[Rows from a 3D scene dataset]
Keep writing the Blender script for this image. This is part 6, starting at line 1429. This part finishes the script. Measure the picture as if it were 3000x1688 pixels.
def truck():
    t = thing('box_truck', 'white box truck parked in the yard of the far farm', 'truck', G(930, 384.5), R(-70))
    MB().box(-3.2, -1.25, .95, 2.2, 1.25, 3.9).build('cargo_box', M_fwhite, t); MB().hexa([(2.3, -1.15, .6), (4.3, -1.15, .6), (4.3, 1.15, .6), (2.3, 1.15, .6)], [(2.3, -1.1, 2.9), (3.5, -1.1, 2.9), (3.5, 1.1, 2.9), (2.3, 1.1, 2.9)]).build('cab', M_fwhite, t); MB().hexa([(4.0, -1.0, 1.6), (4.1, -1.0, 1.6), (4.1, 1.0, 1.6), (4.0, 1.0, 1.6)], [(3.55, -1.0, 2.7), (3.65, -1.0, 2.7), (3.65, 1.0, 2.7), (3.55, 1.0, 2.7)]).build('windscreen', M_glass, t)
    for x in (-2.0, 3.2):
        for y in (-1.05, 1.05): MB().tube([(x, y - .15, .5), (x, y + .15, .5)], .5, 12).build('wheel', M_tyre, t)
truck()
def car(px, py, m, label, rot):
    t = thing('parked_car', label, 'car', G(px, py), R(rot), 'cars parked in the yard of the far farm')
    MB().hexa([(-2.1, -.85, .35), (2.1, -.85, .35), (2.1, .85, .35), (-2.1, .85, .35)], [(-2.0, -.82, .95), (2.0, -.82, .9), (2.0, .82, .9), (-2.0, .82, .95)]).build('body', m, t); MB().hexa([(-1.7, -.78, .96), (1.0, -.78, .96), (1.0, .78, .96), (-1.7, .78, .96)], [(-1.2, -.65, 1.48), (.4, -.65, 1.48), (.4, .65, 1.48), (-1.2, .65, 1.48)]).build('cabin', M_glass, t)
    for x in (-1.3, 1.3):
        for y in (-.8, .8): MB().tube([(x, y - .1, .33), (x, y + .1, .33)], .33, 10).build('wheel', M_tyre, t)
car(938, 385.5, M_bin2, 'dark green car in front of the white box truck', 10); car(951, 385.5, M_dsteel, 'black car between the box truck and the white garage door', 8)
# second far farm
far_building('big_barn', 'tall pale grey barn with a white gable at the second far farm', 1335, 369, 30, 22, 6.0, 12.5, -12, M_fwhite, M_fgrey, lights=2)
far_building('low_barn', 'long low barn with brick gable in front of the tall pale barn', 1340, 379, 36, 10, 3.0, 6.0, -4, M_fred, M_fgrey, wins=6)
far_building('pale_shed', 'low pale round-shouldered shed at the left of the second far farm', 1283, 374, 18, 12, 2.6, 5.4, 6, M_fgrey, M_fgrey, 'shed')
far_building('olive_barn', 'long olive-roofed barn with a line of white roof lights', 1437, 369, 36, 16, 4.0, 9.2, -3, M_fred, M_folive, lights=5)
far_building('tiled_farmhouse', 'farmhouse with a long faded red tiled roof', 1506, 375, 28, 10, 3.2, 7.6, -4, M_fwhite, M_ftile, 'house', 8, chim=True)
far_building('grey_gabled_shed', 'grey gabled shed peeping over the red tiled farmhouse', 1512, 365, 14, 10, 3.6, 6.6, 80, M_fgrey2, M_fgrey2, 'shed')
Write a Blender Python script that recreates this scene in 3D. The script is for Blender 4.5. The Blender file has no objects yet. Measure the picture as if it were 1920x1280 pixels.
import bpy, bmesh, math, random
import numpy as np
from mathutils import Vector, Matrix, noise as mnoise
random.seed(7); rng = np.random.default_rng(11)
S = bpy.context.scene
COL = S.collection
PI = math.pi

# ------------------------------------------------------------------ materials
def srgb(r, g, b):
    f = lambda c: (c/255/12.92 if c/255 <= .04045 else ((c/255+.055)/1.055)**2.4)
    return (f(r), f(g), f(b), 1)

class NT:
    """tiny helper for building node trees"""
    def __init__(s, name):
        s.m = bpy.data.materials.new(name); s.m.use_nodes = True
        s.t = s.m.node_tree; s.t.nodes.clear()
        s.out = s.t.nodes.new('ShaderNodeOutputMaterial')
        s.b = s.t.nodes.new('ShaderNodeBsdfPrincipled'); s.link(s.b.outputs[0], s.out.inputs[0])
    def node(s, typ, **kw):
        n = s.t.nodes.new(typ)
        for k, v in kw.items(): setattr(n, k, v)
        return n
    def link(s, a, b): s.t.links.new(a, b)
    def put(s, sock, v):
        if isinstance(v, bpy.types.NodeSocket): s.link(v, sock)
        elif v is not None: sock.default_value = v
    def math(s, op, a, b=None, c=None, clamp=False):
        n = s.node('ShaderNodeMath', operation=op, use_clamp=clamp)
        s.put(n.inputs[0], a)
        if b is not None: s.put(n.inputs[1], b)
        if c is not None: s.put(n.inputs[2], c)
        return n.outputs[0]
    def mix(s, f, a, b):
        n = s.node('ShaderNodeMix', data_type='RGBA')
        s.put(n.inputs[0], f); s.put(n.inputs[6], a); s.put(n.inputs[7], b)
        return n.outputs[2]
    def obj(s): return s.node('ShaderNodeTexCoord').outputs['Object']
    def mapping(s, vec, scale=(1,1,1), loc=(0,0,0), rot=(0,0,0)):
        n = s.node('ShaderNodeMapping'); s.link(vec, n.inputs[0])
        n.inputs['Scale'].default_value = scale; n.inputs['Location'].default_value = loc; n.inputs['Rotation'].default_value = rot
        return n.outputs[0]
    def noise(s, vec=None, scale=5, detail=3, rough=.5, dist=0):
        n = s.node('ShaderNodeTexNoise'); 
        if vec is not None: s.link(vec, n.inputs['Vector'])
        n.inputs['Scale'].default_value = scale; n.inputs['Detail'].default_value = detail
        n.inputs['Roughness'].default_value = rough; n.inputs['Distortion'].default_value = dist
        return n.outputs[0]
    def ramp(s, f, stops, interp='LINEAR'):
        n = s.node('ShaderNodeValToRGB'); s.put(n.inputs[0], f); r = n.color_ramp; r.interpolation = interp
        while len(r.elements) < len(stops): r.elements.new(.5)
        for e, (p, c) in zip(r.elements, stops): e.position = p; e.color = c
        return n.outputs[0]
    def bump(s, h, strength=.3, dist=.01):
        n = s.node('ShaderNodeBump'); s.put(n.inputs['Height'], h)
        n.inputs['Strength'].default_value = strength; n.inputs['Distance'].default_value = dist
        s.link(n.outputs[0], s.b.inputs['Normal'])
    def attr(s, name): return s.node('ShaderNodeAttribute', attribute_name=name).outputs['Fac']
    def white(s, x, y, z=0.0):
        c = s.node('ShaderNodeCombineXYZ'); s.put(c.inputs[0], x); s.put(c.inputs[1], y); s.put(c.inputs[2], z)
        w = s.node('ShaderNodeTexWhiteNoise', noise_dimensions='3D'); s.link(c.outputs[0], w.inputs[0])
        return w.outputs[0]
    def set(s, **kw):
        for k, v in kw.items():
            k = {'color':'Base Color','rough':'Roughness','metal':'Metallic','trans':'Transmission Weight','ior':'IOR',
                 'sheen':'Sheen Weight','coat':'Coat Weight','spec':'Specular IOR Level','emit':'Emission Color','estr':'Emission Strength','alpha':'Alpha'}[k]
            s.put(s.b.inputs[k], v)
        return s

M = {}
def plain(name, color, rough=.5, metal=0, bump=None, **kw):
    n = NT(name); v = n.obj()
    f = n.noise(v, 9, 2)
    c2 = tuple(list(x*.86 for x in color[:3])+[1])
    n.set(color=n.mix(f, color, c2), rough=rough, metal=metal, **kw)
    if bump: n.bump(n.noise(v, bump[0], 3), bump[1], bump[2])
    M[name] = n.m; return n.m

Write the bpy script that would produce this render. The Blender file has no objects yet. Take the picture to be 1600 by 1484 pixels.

**WORK REQUIRED:** Look above for the line that contains "Write a Blender". Starting there, transcribe every line exactly until you have copied the line that contains "PI = math.pi".

**WRITTEN ANSWER:**
Write a Blender Python script that recreates this scene in 3D. The script is for Blender 4.5. The Blender file has no objects yet. Measure the picture as if it were 1920x1280 pixels.
import bpy, bmesh, math, random
import numpy as np
from mathutils import Vector, Matrix, noise as mnoise
random.seed(7); rng = np.random.default_rng(11)
S = bpy.context.scene
COL = S.collection
PI = math.pi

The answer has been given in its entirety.